В тесном кабинетике тучный протодьякон в
белом халате разъяснил мне, что лучше всех
защищены от несчастий душевно щедрые люди,
и многозначительно добавил, что кабинет
открыт не ради баловства, а ради
профилактики самоубийств. Только это не для
печати, ибо социальных причин для суицида у
нас нет. Хотя в Москве открыт специальный
суицидологический центр Айны Григорьевны
Амбрумовой, тогда я впервые услышал это
легендарное имя. Ее научно-практический
центр издает специальные сборники но
актуальным проблемам суицидологии,
крошечным, правда, тиражом — экземпляров,
этак, с тысячу.
В Публичке эти сборники мне выдали уже без
прекословии. Сугубо официальной наружности
книжки были наполнены интересными
сведениями и, насколько я мог судить,
высокопрофессиональными исследованиями. Я
вчитывался и конспектировал с прежним
чувством, что касаюсь самых глубоких тайн
человеческой природы. И чем больше я
узнавал, тем больше усугублял какой-то
новый аспект собственного одиночества. Ибо
одиночество есть привязанность — к стране,
к человеку, к истине, — но такая
привязанность, которую никто не разделяет.
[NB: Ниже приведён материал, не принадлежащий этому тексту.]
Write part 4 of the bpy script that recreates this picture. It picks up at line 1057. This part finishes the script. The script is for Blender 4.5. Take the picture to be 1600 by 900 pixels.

Ты, скажем, месяцами изучаешь какую-то
проблему, обнаруживаешь в ней все новые
глубины, — а рядом с тобой и без всякого
изучения все уже все знают: кончают с собой
только сумасшедшие, только пьяницы, только
трусы, только храбрецы... Когда плюрализм —
священное право каждого думать, что
вздумается, — воцарится в мире
окончательно, на одиночество будут
обречены все. Если только окончательно не
утратят всякую нужду в согласии,
психологическую потребность в институтах и
методах разрешения споров. И тогда мир
превратится в царство нагой силы: хотя
идейные конфликты исчезнут, конфликты
интересов все равно останутся и будут каким-то
образом разрешаться, только ни один метод
их разрешения не будет пользоваться
уважением — оснований уважать закон
имеется не больше. чем оснований уважать
научную логику или традицию. Великий Ленин
провозгласил истиной то, что полезно
передовому классу, а другой великий
упроститель — Гитлер — пошел еще дальше:
истины не существует вообще, ни в научном,
ни в нравственном смысле, — миром правит
воля. Но не воля самого сильного класса, а
воля самого сильного индивида. То есть того,
кто сумеет навязать свою волю другим.
Отказ от понятия истины сулит... Впрочем, я
и без того зашел слишком далеко (хотя и не
так далеко, как вам, может быть, кажется). Но
что уважение к знанию среди безразличия к
нему (“Истина есть то, что я и так знаю”)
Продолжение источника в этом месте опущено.